**Set problem:**
Your task is to transcribe, without alteration, the lines from the top of the material below through the line bearing "m.build('closet_wall', 'wallpaper', wall_left)", inclusive.

— begin Raw data —

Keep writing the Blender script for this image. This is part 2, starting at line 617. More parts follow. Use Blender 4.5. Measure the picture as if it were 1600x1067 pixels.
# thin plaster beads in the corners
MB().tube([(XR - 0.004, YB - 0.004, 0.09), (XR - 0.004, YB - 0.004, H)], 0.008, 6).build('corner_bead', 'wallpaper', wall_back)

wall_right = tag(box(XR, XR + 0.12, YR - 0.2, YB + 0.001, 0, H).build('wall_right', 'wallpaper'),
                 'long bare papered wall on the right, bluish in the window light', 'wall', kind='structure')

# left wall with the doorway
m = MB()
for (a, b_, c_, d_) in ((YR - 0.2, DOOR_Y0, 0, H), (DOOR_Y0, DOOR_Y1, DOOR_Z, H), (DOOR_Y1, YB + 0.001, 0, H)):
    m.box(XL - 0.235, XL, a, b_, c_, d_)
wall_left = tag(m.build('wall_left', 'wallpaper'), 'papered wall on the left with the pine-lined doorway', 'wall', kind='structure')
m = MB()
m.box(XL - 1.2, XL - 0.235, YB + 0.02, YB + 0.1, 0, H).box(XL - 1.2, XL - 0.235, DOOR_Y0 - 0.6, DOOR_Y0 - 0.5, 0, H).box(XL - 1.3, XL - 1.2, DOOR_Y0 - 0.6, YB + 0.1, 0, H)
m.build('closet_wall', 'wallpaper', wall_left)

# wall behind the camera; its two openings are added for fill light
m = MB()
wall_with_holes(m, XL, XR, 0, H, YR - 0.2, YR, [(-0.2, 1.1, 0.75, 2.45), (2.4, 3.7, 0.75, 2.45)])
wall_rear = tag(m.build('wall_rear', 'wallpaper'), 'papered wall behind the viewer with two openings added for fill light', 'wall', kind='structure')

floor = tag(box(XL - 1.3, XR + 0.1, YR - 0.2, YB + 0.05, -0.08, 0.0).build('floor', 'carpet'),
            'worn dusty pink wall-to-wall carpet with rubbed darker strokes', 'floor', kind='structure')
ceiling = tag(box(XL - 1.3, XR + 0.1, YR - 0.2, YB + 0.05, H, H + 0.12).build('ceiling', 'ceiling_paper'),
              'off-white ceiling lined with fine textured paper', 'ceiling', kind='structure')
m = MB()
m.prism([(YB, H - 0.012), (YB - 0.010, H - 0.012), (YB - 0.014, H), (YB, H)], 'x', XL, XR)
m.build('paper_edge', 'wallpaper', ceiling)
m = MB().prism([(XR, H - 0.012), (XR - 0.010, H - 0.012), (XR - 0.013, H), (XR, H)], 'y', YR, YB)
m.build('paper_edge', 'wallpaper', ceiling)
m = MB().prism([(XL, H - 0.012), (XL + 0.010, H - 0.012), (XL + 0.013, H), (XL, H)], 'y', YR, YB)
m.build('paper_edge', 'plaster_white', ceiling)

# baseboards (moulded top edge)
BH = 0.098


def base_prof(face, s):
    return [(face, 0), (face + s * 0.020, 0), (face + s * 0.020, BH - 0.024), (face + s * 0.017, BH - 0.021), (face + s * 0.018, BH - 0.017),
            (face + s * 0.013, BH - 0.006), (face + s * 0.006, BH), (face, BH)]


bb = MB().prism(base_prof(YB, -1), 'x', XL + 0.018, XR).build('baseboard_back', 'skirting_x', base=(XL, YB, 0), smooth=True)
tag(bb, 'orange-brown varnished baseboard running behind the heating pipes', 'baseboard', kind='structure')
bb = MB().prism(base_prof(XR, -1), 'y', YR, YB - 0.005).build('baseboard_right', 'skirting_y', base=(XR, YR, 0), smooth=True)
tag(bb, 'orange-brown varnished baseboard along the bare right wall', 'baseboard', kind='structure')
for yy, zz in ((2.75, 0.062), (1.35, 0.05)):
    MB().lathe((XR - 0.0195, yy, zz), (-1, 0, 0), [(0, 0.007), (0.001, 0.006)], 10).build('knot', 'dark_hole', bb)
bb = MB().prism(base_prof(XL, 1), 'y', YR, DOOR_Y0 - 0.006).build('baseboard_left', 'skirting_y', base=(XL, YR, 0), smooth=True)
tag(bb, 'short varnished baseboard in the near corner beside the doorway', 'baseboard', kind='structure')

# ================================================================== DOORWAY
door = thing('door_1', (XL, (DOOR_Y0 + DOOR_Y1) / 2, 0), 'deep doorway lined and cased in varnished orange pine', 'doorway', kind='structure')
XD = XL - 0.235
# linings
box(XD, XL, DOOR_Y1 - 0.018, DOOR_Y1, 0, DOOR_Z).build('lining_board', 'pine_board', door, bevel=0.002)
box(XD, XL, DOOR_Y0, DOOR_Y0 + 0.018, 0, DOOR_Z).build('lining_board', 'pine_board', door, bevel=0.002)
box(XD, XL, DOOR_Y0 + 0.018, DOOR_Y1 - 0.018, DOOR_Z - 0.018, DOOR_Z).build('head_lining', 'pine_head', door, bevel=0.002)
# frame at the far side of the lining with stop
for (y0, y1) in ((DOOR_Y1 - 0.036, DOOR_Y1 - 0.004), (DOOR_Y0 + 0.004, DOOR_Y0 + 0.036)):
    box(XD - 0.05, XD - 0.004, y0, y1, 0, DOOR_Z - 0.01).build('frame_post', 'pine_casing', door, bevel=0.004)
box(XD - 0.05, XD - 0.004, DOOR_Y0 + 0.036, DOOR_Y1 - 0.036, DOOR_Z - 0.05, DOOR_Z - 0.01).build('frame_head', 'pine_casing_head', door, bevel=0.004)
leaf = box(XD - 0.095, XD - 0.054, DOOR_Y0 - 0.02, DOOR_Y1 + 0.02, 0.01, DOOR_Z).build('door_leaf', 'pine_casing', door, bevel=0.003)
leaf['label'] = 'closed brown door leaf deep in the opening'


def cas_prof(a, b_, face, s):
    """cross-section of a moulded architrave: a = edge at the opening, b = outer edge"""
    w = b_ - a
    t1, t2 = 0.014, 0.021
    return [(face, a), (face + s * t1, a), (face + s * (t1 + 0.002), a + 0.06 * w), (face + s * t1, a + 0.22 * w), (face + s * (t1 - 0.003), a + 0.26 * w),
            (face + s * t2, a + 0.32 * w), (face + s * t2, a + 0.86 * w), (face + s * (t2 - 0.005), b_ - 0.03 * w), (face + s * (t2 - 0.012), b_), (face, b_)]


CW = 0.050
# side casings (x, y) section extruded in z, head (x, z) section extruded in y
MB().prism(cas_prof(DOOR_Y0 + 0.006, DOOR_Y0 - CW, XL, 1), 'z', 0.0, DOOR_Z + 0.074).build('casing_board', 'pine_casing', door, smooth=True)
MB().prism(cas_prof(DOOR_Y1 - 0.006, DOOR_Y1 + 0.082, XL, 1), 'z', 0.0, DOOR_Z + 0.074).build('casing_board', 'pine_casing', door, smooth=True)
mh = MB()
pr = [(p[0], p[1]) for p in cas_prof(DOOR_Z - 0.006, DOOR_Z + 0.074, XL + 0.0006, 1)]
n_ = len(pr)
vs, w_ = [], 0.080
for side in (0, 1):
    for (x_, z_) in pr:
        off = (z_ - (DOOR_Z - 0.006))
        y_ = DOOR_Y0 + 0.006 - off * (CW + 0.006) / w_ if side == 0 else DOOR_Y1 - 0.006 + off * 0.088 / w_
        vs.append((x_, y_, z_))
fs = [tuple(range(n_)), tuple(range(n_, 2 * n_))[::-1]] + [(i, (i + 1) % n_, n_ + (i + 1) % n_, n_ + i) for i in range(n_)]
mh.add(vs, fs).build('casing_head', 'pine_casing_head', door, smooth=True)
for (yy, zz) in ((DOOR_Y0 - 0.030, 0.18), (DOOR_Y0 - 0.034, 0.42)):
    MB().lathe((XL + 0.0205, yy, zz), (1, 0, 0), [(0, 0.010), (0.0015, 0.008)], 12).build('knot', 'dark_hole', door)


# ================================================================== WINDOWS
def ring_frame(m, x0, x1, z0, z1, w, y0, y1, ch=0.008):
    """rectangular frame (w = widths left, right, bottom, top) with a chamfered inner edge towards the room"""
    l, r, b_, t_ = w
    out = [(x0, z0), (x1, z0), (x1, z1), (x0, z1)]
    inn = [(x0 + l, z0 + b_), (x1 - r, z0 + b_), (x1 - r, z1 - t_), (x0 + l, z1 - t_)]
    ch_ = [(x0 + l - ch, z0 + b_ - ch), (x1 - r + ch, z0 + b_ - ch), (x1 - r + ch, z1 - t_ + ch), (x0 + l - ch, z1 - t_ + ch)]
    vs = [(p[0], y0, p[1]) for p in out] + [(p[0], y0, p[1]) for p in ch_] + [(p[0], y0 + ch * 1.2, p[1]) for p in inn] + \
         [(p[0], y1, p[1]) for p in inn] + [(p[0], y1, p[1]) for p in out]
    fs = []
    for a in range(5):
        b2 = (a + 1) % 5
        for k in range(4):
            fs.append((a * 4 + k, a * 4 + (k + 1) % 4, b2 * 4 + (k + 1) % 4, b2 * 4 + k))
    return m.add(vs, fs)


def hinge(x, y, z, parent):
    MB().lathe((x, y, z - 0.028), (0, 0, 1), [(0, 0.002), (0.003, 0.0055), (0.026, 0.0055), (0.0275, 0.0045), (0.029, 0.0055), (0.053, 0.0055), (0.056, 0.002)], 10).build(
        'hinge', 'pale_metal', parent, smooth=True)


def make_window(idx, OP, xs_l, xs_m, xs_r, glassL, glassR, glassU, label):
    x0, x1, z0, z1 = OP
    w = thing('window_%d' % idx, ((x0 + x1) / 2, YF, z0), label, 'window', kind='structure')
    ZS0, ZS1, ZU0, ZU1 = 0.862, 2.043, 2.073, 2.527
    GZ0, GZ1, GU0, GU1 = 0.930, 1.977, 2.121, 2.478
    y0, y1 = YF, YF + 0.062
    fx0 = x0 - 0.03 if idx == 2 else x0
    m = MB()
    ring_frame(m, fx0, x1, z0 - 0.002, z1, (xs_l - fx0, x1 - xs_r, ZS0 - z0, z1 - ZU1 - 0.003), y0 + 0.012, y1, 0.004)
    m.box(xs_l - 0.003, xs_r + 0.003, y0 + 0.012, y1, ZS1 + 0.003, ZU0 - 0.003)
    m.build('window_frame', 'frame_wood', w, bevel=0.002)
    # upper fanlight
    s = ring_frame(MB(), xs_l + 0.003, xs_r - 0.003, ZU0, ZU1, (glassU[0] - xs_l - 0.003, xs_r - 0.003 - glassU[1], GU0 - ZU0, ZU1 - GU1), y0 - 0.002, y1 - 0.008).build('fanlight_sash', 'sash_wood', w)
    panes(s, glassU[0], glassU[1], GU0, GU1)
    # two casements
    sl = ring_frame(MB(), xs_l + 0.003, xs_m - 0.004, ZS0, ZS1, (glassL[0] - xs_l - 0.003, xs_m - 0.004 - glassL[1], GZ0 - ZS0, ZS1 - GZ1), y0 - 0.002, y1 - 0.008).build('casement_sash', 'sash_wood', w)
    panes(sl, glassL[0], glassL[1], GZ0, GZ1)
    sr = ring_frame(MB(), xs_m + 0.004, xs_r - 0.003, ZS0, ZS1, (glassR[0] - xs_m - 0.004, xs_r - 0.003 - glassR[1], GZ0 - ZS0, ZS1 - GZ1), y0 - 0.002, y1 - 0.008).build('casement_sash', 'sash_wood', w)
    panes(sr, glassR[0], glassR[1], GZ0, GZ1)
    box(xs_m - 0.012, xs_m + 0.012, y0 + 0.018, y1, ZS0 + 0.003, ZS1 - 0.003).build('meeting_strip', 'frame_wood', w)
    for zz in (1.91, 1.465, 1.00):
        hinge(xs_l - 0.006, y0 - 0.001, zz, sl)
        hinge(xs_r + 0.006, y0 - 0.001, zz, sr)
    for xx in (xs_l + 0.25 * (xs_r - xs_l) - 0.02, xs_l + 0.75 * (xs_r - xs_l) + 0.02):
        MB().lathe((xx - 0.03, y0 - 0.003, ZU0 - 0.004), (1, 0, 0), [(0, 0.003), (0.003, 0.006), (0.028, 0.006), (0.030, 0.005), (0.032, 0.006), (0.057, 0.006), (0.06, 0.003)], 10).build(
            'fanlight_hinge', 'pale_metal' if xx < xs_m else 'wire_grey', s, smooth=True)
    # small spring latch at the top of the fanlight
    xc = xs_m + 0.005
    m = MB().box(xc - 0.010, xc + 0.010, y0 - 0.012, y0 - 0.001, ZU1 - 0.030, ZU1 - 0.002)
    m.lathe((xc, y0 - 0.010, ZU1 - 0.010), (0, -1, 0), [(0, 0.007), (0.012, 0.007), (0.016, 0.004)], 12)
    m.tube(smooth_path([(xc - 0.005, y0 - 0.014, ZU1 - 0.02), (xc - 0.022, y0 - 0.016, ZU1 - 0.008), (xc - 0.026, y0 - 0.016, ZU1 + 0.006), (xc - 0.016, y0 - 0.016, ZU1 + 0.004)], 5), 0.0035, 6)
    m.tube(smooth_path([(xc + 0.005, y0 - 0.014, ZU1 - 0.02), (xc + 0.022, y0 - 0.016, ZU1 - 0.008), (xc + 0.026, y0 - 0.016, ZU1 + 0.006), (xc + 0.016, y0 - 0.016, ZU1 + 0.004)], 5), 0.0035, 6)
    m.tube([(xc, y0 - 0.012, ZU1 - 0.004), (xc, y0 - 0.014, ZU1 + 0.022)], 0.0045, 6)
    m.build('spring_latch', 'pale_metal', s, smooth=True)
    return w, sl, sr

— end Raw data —

**Solution to this task:**
Keep writing the Blender script for this image. This is part 2, starting at line 617. More parts follow. Use Blender 4.5. Measure the picture as if it were 1600x1067 pixels.
# thin plaster beads in the corners
MB().tube([(XR - 0.004, YB - 0.004, 0.09), (XR - 0.004, YB - 0.004, H)], 0.008, 6).build('corner_bead', 'wallpaper', wall_back)

wall_right = tag(box(XR, XR + 0.12, YR - 0.2, YB + 0.001, 0, H).build('wall_right', 'wallpaper'),
                 'long bare papered wall on the right, bluish in the window light', 'wall', kind='structure')

# left wall with the doorway
m = MB()
for (a, b_, c_, d_) in ((YR - 0.2, DOOR_Y0, 0, H), (DOOR_Y0, DOOR_Y1, DOOR_Z, H), (DOOR_Y1, YB + 0.001, 0, H)):
    m.box(XL - 0.235, XL, a, b_, c_, d_)
wall_left = tag(m.build('wall_left', 'wallpaper'), 'papered wall on the left with the pine-lined doorway', 'wall', kind='structure')
m = MB()
m.box(XL - 1.2, XL - 0.235, YB + 0.02, YB + 0.1, 0, H).box(XL - 1.2, XL - 0.235, DOOR_Y0 - 0.6, DOOR_Y0 - 0.5, 0, H).box(XL - 1.3, XL - 1.2, DOOR_Y0 - 0.6, YB + 0.1, 0, H)
m.build('closet_wall', 'wallpaper', wall_left)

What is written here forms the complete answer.